EXERCISE REQUIREMENTS. Give the listing below again in full, exactly as written.

┄┄┄┄┄┄┄┄┄┄┄┄┄┄┄┄┄┄┄┄

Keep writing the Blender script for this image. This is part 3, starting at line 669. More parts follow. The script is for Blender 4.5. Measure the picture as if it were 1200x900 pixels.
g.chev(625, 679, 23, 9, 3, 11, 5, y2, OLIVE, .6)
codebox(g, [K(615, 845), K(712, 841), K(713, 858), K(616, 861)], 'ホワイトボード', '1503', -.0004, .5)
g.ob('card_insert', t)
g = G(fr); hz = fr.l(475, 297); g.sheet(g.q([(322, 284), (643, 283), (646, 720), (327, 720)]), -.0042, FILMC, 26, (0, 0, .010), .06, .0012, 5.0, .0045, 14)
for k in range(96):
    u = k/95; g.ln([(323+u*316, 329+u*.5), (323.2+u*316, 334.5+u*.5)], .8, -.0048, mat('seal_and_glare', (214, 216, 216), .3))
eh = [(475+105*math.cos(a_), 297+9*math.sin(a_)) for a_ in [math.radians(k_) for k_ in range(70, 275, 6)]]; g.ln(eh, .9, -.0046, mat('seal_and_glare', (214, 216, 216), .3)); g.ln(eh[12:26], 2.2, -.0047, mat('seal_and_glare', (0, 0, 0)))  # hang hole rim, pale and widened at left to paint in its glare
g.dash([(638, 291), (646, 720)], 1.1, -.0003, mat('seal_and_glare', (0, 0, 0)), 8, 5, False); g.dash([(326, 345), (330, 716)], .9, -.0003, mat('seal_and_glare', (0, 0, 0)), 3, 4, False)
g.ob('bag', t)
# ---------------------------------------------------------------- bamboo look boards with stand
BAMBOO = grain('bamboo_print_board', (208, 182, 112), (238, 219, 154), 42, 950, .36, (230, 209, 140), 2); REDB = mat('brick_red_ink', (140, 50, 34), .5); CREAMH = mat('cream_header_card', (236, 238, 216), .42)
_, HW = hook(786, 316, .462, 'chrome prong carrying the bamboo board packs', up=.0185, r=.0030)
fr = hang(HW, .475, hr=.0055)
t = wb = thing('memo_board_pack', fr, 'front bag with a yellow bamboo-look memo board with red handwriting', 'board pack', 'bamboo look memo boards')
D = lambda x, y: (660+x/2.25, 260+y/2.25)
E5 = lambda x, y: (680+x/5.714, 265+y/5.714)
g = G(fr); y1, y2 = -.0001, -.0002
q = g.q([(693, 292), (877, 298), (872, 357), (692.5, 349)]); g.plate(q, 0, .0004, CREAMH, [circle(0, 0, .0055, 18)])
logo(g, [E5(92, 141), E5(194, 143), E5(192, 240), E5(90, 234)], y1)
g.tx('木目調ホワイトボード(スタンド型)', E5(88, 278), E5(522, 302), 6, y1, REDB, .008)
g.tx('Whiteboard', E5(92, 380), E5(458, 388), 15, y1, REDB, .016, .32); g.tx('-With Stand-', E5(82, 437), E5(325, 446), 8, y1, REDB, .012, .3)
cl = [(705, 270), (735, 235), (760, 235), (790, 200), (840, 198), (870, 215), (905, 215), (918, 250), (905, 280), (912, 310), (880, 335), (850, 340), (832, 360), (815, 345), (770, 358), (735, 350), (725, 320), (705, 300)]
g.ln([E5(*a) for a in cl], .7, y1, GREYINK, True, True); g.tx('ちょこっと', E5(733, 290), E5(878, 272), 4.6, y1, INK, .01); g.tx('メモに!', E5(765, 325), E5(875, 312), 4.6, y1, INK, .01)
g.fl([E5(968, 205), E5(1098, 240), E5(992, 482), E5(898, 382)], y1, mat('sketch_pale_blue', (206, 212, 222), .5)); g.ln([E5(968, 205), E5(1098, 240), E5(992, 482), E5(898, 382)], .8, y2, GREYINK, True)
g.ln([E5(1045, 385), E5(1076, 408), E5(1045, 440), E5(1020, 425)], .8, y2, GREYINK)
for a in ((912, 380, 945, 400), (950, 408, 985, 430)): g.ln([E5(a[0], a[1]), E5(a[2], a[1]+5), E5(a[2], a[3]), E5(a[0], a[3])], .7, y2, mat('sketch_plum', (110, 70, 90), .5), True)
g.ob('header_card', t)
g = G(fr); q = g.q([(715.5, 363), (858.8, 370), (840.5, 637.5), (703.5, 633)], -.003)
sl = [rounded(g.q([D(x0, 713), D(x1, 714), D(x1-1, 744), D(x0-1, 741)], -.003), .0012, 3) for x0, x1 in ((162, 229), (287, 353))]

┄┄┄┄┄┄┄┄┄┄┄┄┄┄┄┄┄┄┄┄

FINISHED ANSWER.
Keep writing the Blender script for this image. This is part 3, starting at line 669. More parts follow. The script is for Blender 4.5. Measure the picture as if it were 1200x900 pixels.
g.chev(625, 679, 23, 9, 3, 11, 5, y2, OLIVE, .6)
codebox(g, [K(615, 845), K(712, 841), K(713, 858), K(616, 861)], 'ホワイトボード', '1503', -.0004, .5)
g.ob('card_insert', t)
g = G(fr); hz = fr.l(475, 297); g.sheet(g.q([(322, 284), (643, 283), (646, 720), (327, 720)]), -.0042, FILMC, 26, (0, 0, .010), .06, .0012, 5.0, .0045, 14)
for k in range(96):
    u = k/95; g.ln([(323+u*316, 329+u*.5), (323.2+u*316, 334.5+u*.5)], .8, -.0048, mat('seal_and_glare', (214, 216, 216), .3))
eh = [(475+105*math.cos(a_), 297+9*math.sin(a_)) for a_ in [math.radians(k_) for k_ in range(70, 275, 6)]]; g.ln(eh, .9, -.0046, mat('seal_and_glare', (214, 216, 216), .3)); g.ln(eh[12:26], 2.2, -.0047, mat('seal_and_glare', (0, 0, 0)))  # hang hole rim, pale and widened at left to paint in its glare
g.dash([(638, 291), (646, 720)], 1.1, -.0003, mat('seal_and_glare', (0, 0, 0)), 8, 5, False); g.dash([(326, 345), (330, 716)], .9, -.0003, mat('seal_and_glare', (0, 0, 0)), 3, 4, False)
g.ob('bag', t)
# ---------------------------------------------------------------- bamboo look boards with stand
BAMBOO = grain('bamboo_print_board', (208, 182, 112), (238, 219, 154), 42, 950, .36, (230, 209, 140), 2); REDB = mat('brick_red_ink', (140, 50, 34), .5); CREAMH = mat('cream_header_card', (236, 238, 216), .42)
_, HW = hook(786, 316, .462, 'chrome prong carrying the bamboo board packs', up=.0185, r=.0030)
fr = hang(HW, .475, hr=.0055)
t = wb = thing('memo_board_pack', fr, 'front bag with a yellow bamboo-look memo board with red handwriting', 'board pack', 'bamboo look memo boards')
D = lambda x, y: (660+x/2.25, 260+y/2.25)
E5 = lambda x, y: (680+x/5.714, 265+y/5.714)
g = G(fr); y1, y2 = -.0001, -.0002
q = g.q([(693, 292), (877, 298), (872, 357), (692.5, 349)]); g.plate(q, 0, .0004, CREAMH, [circle(0, 0, .0055, 18)])
logo(g, [E5(92, 141), E5(194, 143), E5(192, 240), E5(90, 234)], y1)
g.tx('木目調ホワイトボード(スタンド型)', E5(88, 278), E5(522, 302), 6, y1, REDB, .008)
g.tx('Whiteboard', E5(92, 380), E5(458, 388), 15, y1, REDB, .016, .32); g.tx('-With Stand-', E5(82, 437), E5(325, 446), 8, y1, REDB, .012, .3)
cl = [(705, 270), (735, 235), (760, 235), (790, 200), (840, 198), (870, 215), (905, 215), (918, 250), (905, 280), (912, 310), (880, 335), (850, 340), (832, 360), (815, 345), (770, 358), (735, 350), (725, 320), (705, 300)]
g.ln([E5(*a) for a in cl], .7, y1, GREYINK, True, True); g.tx('ちょこっと', E5(733, 290), E5(878, 272), 4.6, y1, INK, .01); g.tx('メモに!', E5(765, 325), E5(875, 312), 4.6, y1, INK, .01)
g.fl([E5(968, 205), E5(1098, 240), E5(992, 482), E5(898, 382)], y1, mat('sketch_pale_blue', (206, 212, 222), .5)); g.ln([E5(968, 205), E5(1098, 240), E5(992, 482), E5(898, 382)], .8, y2, GREYINK, True)
g.ln([E5(1045, 385), E5(1076, 408), E5(1045, 440), E5(1020, 425)], .8, y2, GREYINK)
for a in ((912, 380, 945, 400), (950, 408, 985, 430)): g.ln([E5(a[0], a[1]), E5(a[2], a[1]+5), E5(a[2], a[3]), E5(a[0], a[3])], .7, y2, mat('sketch_plum', (110, 70, 90), .5), True)
g.ob('header_card', t)
g = G(fr); q = g.q([(715.5, 363), (858.8, 370), (840.5, 637.5), (703.5, 633)], -.003)
sl = [rounded(g.q([D(x0, 713), D(x1, 714), D(x1-1, 744), D(x0-1, 741)], -.003), .0012, 3) for x0, x1 in ((162, 229), (287, 353))]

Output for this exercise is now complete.